例を挙げよう。今映画化されて巷間を賑わしている話に、忠臣蔵がある。構図からすればいじめにあって逆上したためにハラキリさせられてしまった主君の仇を討った忠義の物語な訳だが、見方を変えればこれは法治主義を無視し、私的復讐を行った蛮行以外の何者でもない。だからこそこの話は江戸時代は直接に歌舞伎の題材とすることが許されず、過去の物語に翻案することで検閲を逃れ、「仮名手本忠臣蔵」という形で生きながらえたのである。また、一部の腐な人々に人気の高い新撰組とて、その活動を冷静に観察すれば保守反動のテロリスト集団であり、その行動原理自体は今日のタリバーンと変わらないとすら言っていい。これらに心酔することがお咎めなしで、中学生がエロマンガを読んで手淫を行うことがいけないのはなぜなのか? 間違った性意識は往々にして異性にビンタあるいは罵倒されることでまま解決するが、このようにして「歪んだまま」育った認識は誰が正すというのだろう? そのまま80近くまで生きながらえて、あまつさえ首都の知事になり、肥大した自意識を振り回すばかりで何一つ政治的業績を残していないどころか税金を自分の虚栄心のため「だけ」に浪費するような老人の内面が育ってしまったことについて、彼が今まで読んできたであろう本の著者達と出版社は責任を負うべきなのか?

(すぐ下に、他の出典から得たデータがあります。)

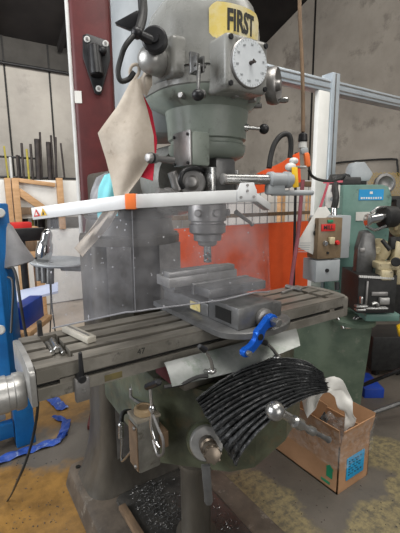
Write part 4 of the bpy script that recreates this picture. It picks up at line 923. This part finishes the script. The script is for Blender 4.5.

彼らが真剣に認識することなく、良識というばかげた感覚論、もっと正確に言うのであれば偏見と高慢によってのみ構築された自己の経験だけが唯一の存立根拠であるような認識態度に、どれほどの正当性があるのだろうか。彼らが行うべきことは勿論皮膚感覚に基づく下らないこれまでの議論を自己批判するに留まるものではない。文化なるものが、或いは表現されたものが、言語化されたものが他者に伝達されることによって、それはどのような意味を持つからこそ文化たり得るのかを、芸術とかいう陳腐化したサンクチュアリをもてあそぶのではなく、自らの意識の中で再度深めることである。実はそのようなあり方こそが、子供の精神的成長を促すのではないのか。親の背を見て子は育つのである。エロ本の焚書坑儒に目を血走らせるような親を見て敬意を抱くような子供など、いないだろう。